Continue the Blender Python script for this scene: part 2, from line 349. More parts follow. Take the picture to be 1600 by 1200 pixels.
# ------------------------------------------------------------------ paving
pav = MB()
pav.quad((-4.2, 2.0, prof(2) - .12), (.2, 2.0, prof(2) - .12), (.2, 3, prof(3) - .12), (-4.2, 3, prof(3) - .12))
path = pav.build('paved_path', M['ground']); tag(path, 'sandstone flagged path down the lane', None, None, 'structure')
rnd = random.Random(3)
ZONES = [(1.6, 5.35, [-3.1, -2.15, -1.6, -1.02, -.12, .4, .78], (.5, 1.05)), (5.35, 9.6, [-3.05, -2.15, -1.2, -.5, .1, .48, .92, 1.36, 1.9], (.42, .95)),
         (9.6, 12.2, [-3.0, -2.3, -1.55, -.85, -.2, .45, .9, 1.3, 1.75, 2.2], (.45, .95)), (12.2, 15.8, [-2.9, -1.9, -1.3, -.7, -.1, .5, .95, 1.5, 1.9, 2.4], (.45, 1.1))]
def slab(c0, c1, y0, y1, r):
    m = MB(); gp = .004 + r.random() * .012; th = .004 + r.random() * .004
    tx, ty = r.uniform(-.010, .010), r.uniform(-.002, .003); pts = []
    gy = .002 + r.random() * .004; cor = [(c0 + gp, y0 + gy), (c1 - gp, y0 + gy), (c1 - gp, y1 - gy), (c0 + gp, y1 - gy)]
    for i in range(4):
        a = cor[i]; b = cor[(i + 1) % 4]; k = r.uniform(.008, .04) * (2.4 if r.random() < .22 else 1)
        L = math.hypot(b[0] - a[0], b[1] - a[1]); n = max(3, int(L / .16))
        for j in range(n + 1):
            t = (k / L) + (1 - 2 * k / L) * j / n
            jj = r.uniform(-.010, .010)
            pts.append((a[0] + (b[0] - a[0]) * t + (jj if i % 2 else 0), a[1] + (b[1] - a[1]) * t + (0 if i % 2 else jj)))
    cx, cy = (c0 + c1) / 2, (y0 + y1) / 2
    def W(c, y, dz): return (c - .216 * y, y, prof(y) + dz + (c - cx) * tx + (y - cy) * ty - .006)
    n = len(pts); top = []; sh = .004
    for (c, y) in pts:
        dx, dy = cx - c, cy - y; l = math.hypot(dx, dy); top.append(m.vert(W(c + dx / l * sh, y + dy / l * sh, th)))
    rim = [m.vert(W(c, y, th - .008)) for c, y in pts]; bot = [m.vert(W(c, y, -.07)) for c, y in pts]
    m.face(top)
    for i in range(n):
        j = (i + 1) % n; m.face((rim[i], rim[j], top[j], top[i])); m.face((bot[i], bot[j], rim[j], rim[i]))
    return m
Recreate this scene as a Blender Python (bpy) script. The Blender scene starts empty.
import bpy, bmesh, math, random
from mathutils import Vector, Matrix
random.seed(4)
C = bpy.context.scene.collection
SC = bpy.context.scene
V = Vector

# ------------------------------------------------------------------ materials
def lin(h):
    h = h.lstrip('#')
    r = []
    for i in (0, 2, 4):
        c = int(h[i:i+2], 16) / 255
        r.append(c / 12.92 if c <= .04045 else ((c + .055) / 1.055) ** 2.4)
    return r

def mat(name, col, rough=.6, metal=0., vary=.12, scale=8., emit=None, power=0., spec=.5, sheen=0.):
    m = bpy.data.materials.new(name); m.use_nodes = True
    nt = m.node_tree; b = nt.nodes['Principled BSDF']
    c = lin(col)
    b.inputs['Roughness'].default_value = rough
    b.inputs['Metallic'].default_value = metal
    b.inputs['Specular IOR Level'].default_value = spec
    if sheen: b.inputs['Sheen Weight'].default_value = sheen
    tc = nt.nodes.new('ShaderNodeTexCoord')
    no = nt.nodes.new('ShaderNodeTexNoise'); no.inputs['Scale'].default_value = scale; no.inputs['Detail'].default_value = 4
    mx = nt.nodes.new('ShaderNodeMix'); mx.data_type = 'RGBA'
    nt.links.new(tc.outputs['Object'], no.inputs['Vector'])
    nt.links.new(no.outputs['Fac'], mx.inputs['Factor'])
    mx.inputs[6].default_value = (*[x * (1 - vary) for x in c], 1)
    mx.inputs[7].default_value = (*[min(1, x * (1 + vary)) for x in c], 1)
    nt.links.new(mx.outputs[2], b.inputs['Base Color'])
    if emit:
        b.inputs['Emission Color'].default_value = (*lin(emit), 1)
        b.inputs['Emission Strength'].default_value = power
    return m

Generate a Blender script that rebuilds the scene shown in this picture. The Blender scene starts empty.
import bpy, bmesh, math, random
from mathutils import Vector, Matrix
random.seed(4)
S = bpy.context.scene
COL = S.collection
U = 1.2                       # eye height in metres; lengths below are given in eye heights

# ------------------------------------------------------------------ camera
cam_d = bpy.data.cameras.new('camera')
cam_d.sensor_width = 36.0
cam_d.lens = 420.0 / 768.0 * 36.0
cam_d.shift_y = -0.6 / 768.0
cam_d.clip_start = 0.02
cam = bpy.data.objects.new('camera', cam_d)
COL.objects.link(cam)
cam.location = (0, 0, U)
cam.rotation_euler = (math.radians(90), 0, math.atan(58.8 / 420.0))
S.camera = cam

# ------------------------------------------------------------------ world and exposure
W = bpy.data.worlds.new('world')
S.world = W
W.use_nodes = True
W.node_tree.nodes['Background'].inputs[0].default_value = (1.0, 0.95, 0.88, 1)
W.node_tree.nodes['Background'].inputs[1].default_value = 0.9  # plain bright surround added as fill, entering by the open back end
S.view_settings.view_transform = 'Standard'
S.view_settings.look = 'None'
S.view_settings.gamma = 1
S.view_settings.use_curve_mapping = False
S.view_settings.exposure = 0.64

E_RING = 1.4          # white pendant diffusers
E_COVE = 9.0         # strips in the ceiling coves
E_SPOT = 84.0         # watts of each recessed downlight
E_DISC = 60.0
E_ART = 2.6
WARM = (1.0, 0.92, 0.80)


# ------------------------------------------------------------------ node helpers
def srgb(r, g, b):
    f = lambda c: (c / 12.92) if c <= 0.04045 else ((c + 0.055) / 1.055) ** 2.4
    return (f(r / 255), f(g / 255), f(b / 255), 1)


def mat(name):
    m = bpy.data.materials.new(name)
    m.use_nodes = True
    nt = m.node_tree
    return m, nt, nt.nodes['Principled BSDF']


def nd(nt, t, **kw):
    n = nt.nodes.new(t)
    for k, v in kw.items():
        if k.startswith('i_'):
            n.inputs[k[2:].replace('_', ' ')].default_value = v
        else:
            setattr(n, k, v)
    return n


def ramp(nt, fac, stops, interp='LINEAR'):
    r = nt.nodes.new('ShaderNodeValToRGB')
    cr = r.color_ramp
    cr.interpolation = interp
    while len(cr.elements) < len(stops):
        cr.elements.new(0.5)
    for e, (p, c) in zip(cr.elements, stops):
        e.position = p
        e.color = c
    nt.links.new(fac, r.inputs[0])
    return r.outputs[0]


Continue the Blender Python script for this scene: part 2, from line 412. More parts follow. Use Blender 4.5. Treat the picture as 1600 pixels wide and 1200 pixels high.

◆ ◆ ◆

• **To be done**:
Find how many lines of the listing include the string "script" and give that number, nothing else.

• **Result**:
4